**GIVEN PROBLEM**: Using the data below, gather each line that includes the word "Write".

## Start MATERIAL PROVIDED

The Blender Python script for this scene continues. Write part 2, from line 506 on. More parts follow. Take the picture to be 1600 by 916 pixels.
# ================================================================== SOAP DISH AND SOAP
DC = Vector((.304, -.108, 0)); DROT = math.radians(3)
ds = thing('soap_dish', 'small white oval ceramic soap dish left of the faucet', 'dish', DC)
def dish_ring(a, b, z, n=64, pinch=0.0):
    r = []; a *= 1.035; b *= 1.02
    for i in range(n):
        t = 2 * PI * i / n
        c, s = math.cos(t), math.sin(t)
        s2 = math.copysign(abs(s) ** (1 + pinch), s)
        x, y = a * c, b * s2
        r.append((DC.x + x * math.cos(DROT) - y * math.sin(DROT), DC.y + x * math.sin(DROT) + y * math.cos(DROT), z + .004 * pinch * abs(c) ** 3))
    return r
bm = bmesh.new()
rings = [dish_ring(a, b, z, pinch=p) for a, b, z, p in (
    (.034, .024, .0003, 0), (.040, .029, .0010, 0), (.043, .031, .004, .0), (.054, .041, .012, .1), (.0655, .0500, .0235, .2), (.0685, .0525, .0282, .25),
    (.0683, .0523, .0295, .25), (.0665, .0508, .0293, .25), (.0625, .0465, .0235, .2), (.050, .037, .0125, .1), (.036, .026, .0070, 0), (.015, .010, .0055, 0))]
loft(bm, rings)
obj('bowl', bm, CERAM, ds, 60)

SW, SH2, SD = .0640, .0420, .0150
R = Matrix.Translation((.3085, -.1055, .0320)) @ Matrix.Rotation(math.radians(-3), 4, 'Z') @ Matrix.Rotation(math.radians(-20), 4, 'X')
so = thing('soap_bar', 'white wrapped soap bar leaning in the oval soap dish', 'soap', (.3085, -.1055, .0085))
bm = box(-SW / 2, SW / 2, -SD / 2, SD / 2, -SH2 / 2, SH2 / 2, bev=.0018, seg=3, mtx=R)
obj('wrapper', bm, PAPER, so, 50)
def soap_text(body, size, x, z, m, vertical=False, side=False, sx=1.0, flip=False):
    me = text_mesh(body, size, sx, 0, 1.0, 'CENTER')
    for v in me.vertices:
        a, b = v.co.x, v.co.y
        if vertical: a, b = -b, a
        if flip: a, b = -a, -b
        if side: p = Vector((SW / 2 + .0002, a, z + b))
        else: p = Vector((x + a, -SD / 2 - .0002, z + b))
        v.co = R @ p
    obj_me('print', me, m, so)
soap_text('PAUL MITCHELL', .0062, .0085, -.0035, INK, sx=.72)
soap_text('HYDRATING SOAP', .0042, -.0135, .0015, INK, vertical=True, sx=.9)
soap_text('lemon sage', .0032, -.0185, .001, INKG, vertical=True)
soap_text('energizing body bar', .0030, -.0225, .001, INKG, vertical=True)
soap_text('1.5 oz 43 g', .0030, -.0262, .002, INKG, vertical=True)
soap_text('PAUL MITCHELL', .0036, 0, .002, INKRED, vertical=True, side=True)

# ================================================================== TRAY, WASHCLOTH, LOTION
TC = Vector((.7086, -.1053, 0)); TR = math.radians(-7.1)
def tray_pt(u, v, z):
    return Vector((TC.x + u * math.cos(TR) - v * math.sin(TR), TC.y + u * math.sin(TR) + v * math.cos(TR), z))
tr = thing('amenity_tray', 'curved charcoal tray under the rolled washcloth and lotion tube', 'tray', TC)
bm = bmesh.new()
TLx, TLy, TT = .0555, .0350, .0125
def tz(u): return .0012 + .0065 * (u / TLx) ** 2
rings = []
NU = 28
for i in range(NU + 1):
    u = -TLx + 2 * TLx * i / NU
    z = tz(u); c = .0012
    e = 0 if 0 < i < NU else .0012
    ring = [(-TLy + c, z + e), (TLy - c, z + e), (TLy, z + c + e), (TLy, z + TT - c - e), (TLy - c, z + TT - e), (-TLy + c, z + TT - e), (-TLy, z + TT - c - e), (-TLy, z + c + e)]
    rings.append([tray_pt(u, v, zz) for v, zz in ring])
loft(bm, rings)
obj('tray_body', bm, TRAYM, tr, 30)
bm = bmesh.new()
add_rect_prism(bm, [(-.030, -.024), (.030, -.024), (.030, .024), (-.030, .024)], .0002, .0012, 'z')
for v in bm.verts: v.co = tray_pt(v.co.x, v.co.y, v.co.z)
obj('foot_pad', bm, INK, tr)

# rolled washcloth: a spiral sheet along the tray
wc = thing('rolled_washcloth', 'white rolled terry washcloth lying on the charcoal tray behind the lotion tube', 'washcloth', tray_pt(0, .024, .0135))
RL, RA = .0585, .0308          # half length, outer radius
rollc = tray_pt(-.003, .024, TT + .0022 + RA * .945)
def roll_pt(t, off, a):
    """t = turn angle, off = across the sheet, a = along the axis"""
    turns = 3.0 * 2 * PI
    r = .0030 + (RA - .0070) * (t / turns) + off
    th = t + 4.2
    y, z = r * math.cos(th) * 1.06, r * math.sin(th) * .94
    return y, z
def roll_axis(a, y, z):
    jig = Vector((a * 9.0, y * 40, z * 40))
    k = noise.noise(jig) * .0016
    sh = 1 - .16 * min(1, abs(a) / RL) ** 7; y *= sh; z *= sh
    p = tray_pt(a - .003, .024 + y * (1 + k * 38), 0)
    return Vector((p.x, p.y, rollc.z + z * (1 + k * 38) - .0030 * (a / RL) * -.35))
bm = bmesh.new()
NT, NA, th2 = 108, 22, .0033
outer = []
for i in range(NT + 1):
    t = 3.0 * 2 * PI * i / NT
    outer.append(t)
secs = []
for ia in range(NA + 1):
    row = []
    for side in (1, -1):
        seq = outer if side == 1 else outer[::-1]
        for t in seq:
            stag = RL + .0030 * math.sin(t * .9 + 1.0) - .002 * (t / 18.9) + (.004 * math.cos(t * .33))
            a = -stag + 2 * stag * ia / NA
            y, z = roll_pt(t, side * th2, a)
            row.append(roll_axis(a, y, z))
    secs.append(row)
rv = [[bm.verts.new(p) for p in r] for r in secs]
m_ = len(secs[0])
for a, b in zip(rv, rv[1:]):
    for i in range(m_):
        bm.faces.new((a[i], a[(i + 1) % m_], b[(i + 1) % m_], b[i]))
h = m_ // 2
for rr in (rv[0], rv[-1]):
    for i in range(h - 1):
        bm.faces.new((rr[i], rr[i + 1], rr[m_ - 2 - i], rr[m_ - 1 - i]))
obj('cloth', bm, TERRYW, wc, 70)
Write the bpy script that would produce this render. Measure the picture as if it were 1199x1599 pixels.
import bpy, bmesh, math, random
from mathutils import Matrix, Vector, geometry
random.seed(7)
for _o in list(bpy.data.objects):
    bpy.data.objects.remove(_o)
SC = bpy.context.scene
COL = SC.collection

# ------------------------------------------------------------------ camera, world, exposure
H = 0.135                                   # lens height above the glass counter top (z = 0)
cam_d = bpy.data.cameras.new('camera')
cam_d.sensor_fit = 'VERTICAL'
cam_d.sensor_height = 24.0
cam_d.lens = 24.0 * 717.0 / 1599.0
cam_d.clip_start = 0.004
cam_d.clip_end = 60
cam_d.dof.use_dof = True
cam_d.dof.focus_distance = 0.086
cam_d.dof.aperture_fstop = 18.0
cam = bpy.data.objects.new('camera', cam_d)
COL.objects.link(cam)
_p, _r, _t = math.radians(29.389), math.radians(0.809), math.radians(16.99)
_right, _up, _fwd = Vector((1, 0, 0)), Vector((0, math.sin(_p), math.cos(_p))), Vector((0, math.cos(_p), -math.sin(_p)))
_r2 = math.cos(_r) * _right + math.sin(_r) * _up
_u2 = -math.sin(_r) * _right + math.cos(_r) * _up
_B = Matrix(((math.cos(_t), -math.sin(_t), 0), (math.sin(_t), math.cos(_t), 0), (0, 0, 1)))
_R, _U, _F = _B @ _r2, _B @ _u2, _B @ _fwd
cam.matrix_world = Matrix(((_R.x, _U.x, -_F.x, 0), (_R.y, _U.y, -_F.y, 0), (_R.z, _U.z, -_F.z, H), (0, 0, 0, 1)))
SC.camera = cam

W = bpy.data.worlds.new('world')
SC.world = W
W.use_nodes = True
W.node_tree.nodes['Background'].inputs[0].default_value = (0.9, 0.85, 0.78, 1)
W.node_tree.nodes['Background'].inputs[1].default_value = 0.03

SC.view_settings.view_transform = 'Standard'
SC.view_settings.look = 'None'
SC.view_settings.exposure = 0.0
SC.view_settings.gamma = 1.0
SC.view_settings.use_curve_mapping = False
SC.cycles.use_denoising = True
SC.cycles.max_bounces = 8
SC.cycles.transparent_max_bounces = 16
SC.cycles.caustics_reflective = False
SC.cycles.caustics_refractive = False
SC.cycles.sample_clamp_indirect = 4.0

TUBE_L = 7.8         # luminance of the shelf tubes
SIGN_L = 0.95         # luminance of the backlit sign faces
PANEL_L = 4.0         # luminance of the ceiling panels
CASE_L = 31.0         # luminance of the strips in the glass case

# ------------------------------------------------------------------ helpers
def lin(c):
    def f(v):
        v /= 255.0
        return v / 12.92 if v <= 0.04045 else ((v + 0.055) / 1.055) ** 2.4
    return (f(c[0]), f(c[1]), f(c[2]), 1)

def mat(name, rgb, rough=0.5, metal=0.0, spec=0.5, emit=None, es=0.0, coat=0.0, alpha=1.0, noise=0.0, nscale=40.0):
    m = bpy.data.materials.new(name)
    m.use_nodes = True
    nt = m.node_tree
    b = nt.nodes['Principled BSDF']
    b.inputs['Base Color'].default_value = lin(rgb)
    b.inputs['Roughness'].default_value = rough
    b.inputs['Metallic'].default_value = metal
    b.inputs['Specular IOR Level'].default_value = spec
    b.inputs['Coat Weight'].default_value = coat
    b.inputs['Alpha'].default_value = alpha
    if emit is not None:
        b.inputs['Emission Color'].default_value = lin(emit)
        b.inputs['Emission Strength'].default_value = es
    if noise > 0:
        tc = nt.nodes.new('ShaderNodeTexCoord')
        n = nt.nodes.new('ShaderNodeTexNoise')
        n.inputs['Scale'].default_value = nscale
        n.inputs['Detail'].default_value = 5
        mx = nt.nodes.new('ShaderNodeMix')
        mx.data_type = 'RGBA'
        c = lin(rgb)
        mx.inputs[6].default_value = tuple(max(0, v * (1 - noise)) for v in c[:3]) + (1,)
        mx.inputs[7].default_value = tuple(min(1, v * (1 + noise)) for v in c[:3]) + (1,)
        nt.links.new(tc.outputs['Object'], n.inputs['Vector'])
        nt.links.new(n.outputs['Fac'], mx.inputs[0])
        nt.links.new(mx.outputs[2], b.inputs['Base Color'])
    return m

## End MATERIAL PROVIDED

**EXERCISE ANSWER**:
The Blender Python script for this scene continues. Write part 2, from line 506 on. More parts follow. Take the picture to be 1600 by 916 pixels.
Write the bpy script that would produce this render. Measure the picture as if it were 1199x1599 pixels.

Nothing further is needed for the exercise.